Guillaume d’Ockam vient d’user du procédé de discussion qui lui est cher et qu’il manie avec tant de puissance et de dextérité ; ce nom : mouvement, fabriqué à partir du verbe : mouvoir, il l’analyse, il le dissèque, il montre qu’il ne recouvre pas une chose, mais bien un ensemble plus ou moins complexe de notions qui peuvent, d’ailleurs, ne pas être toujours de même nature ; il fait évanouir les questions qu’on lui pose ; il lui suffit pour cela de substituer la définition au défini.

Citons encore la réponse qu’il fait à cette question[1] : « Faut-il au pied de la lettre, tenir cette proposition pour vraie : Le mouvement local, c’est le mobile acquérant successivement l’espace ? »

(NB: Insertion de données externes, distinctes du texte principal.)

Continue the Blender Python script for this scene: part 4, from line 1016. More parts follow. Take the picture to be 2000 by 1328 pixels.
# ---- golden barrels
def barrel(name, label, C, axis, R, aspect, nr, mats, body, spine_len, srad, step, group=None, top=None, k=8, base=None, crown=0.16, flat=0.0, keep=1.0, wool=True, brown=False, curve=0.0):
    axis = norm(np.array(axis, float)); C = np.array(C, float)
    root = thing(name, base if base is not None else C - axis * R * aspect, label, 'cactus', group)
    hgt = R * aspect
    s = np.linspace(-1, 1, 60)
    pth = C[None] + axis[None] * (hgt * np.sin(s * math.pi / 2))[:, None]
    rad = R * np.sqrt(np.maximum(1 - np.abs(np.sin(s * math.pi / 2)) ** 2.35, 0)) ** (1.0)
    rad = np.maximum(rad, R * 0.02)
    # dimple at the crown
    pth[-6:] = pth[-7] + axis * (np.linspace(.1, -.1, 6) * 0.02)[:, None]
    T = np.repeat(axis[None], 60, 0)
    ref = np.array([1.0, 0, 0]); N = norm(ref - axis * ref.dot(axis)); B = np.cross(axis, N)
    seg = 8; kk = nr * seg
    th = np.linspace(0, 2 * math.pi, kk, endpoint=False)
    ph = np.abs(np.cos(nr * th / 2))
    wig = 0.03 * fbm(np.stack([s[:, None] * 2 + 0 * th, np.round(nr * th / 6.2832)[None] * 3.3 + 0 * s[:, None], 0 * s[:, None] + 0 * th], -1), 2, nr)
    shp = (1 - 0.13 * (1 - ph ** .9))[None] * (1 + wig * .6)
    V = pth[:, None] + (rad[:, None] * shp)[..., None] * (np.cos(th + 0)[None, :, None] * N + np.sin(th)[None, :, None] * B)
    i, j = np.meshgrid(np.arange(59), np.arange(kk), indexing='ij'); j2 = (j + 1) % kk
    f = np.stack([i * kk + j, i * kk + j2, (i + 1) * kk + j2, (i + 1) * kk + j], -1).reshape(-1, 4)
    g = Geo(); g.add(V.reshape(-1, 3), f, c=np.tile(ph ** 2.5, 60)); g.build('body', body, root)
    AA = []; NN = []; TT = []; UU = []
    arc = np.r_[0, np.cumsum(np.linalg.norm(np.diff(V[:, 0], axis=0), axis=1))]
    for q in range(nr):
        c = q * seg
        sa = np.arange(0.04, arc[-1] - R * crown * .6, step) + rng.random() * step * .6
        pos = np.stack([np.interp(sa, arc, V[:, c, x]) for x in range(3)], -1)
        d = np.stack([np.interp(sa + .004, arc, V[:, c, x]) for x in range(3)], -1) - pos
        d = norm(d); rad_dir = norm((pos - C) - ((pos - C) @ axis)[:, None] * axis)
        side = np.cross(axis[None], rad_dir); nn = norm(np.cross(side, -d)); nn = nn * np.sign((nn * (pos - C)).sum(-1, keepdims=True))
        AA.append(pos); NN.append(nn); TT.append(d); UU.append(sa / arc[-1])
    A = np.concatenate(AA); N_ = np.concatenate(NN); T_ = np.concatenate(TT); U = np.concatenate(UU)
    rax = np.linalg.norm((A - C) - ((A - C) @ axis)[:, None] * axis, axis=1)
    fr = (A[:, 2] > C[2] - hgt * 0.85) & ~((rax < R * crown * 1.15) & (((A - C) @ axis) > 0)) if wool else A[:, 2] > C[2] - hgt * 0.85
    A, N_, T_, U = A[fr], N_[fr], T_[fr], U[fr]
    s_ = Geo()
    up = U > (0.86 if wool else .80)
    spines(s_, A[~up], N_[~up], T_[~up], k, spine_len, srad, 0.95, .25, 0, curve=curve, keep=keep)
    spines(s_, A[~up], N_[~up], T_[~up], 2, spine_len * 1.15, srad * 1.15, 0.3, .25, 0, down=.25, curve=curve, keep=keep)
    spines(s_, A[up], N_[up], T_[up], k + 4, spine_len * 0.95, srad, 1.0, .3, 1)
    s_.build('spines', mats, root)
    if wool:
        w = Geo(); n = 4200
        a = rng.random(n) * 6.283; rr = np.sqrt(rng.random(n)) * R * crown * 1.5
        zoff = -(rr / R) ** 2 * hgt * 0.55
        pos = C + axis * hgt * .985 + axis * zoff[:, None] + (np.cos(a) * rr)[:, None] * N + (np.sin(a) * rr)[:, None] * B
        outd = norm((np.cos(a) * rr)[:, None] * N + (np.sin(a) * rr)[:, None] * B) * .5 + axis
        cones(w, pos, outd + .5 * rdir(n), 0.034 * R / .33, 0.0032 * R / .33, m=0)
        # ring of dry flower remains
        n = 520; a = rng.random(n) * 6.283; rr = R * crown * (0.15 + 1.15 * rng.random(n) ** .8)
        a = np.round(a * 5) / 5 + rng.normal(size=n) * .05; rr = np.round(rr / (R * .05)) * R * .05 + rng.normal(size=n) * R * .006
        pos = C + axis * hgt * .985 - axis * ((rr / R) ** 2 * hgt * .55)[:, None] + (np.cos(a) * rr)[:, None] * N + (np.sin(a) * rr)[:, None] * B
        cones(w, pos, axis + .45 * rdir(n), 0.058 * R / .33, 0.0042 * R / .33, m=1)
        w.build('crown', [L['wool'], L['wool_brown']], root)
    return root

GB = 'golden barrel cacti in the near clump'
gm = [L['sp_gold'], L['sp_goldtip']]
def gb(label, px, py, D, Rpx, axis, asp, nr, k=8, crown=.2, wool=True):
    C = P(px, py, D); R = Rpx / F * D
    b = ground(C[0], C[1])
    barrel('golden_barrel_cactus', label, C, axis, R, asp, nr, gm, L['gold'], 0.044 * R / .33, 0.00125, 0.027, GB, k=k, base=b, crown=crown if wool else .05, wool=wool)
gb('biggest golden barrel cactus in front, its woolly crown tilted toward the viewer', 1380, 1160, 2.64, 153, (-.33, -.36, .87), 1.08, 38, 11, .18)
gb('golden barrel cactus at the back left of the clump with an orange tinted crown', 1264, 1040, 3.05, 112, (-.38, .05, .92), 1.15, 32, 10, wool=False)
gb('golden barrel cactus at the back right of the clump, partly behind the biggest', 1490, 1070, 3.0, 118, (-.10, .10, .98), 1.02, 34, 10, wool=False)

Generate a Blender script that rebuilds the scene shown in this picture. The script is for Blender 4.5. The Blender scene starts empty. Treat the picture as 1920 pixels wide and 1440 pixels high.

« Touchant cette question, je dis tout d’abord qu’il ne faut pas, pour le mouvement local, répondre de la même façon que pour les autres mouvements ; dans les autres mouvements, une certaine chose permanente est engendrée ou détruite ; mais dans le mouvement local, toutes les choses acquises par le mouvement existent d’avance ; l’espace, en effet, préexiste aussi bien que le mobile,

  1. Guglelmi de Okam Op. laud., quæst. XXII : Utrum hec sit concedenda de virtute sermonis : motus localise est mobile acquirens spatium. Ms. cit., fol. 6, coll. a et b.